Mas traduzir pode ser perigoso. Por ter traduzido este poema e mais alguns textos bíblicos, Fray Luis foi perseguido pela Inquisição. Teve sorte, foi condenado a apenas quatro anos de prisão. Na universidade de Salamanca, estive na sala onde dava aula, preservada ainda hoje como era no século XVI. Consta que, ao voltar à universidade, em 1576, continuou a aula que havia sido interrompida pelos inquisidores em 1572: “Como decíamos ayer...”

Pode ocorrer que a tradução seja até melhor que o original. Por exemplo, O Corvo, do Poe. Acho a tradução do Fernando Pessoa muito melhor que o texto do poeta americano. Pessoa encontrou uma solução de gênio para a rima Lenore e nothing more. (Há uma tradução do Machado de Assis que é um desastre. Ovelha não nasceu para mato). Muitos outros casos semelhantes existirão na história da literatura. As traduções são como as mulheres – diz-se entre tradutores -. Quanto mais belas, mais infiéis.

O leitor devia perguntar a essa professora se ela consegue ler a Bíblia no original. Raríssimas pessoas no mundo são capazes disso. Para começar, os originais não mais existem. Nem por isso vamos deixar de ler a Bíblia. A propósito, recomendo vivamente a leitura de O que Jesus disse? O que Jesus não disse? – Quem mudou a Bíblia e por quê, de Bart D. Ehrman. É um ensaio brilhante sobre as modificações dos textos bíblicos durante os séculos, seja por obra de copistas ou de tradutores. O autor tem uma trajetória curiosa. Estudou grego e hebraico para ter acesso aos originais. Descobriu então que de original nada mais existe da Bíblia. Foi atrás dos fragmentos de cópias de cópias de cópias e cotejou as traduções. Acabou perdendo a fé.

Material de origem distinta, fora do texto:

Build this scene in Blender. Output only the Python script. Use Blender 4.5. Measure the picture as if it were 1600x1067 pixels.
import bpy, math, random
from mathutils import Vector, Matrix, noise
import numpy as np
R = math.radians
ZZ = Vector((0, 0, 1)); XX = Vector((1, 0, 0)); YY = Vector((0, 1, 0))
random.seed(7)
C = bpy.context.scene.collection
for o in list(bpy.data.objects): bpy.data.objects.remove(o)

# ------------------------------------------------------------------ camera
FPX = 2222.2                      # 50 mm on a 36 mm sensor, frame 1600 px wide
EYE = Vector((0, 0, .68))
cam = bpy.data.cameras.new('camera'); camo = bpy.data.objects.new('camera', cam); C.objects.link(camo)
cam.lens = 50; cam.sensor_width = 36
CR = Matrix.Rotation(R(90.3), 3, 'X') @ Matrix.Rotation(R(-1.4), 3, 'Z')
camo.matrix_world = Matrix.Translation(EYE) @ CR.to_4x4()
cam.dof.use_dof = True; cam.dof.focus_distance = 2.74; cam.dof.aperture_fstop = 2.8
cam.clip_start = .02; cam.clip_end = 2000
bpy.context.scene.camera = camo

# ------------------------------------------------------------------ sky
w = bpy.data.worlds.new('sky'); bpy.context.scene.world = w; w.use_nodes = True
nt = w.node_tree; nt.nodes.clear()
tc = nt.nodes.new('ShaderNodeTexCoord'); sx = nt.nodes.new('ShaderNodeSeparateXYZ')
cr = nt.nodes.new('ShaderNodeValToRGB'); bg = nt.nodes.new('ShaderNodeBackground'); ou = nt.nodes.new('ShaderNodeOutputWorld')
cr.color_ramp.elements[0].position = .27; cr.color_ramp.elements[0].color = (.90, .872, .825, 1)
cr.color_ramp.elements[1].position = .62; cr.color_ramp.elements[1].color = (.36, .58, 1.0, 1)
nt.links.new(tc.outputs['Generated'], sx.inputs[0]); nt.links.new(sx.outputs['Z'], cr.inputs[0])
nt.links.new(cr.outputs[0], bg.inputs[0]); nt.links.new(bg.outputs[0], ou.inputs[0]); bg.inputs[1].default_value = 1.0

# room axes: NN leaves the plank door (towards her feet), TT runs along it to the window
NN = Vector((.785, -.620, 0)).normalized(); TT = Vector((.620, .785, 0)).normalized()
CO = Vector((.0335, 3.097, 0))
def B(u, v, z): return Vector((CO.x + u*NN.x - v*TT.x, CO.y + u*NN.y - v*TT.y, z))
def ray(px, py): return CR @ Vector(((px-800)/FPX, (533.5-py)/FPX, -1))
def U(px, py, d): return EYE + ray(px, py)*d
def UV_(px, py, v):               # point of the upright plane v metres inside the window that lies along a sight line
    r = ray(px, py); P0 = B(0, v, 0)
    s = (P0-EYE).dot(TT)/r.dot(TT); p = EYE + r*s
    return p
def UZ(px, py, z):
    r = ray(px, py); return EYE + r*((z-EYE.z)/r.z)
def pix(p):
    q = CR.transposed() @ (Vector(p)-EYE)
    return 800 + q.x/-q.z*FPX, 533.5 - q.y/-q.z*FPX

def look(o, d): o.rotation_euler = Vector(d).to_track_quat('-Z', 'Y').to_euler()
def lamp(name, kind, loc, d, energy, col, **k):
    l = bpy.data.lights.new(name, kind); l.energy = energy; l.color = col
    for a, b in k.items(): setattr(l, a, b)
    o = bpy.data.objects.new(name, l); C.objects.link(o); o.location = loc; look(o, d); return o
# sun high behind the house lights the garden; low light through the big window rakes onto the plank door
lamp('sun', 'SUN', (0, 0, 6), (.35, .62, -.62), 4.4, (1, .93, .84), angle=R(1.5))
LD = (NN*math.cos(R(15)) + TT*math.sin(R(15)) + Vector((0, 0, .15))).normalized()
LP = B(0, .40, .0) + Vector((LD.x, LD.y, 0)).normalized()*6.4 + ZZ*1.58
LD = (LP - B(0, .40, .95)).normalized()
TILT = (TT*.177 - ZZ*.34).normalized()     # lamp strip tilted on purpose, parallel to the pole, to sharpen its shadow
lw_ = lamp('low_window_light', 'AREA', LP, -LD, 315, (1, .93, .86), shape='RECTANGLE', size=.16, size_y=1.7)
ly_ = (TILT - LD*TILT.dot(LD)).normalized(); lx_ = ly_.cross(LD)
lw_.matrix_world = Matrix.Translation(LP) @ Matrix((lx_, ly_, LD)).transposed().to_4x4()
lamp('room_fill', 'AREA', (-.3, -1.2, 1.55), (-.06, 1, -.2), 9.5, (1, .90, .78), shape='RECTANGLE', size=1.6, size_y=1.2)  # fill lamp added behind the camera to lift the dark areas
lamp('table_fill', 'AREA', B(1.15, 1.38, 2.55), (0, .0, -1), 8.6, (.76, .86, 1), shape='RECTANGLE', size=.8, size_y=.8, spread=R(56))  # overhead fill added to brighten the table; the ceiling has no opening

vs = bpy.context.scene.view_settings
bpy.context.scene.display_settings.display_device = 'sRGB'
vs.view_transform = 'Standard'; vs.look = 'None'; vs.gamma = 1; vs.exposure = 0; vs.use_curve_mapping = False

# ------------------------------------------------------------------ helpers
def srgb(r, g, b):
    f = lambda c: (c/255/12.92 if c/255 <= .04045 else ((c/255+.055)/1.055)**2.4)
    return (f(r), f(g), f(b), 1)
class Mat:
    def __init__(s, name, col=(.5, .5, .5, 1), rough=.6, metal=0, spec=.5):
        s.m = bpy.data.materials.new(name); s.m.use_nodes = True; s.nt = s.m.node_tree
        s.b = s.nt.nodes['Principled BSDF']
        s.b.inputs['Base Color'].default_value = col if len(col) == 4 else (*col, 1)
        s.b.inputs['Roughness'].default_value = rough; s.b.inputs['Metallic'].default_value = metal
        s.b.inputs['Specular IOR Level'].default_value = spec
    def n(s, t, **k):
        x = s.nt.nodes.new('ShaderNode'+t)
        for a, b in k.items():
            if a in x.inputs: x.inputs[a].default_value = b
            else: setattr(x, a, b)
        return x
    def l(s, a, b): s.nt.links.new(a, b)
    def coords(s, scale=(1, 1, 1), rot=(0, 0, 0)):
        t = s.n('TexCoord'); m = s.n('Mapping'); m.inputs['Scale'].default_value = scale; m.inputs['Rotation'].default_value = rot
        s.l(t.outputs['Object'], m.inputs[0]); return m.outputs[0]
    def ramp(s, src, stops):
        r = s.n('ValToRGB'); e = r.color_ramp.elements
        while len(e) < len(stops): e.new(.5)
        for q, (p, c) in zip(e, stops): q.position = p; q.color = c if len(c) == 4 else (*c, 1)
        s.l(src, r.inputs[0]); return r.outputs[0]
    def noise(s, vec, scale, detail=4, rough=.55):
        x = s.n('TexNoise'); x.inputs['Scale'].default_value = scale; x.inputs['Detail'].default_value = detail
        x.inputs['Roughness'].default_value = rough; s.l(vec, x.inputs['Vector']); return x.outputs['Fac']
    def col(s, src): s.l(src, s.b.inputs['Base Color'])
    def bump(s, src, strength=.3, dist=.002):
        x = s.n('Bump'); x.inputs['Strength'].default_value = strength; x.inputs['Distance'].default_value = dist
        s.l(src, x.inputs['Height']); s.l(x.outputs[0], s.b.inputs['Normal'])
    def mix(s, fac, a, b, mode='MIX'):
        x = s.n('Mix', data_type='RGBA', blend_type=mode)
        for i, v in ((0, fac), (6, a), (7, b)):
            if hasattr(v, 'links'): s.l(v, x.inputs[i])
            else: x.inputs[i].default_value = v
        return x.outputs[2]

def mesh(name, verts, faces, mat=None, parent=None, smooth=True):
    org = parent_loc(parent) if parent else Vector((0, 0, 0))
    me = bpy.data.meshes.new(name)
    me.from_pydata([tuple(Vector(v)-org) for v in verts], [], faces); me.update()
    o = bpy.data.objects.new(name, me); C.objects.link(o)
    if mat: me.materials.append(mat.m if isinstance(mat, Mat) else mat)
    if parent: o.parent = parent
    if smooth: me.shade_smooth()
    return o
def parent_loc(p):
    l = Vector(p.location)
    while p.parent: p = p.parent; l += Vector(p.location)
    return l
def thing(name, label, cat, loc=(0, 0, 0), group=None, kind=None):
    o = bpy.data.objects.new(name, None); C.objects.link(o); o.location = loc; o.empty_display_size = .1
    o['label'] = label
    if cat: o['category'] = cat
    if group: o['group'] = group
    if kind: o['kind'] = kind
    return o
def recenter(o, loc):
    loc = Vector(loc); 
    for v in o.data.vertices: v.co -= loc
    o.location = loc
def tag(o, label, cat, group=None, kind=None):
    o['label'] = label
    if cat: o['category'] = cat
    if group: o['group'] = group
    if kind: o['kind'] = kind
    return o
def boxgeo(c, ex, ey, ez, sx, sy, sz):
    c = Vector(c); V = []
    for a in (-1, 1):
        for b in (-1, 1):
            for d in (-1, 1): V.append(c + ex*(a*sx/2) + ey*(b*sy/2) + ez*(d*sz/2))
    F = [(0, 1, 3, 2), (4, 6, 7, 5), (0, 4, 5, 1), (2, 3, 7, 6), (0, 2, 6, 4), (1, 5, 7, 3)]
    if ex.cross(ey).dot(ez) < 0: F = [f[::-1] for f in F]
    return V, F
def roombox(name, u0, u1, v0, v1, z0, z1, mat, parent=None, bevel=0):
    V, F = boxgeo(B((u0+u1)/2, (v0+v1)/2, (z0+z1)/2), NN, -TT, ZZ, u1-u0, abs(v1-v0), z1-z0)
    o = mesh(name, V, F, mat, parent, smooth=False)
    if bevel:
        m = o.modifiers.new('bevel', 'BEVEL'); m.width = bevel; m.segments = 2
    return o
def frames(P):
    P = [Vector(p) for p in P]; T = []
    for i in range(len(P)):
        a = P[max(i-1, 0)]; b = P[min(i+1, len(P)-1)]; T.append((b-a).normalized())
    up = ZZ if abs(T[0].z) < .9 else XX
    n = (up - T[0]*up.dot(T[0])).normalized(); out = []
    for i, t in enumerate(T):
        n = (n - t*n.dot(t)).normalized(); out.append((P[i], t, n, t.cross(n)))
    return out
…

A professora que afirmou que quem lê Dostoievski fora do russo é um leitor simplório é uma esnobe que deve ter estudado russo. Se Dostoievski tivesse de ser lido apenas em russo, não teria os milhões de leitores que hoje tem no mundo. Por outro lado, quem quer que não conheça russo, estaria teoricamente impedido de lê-lo.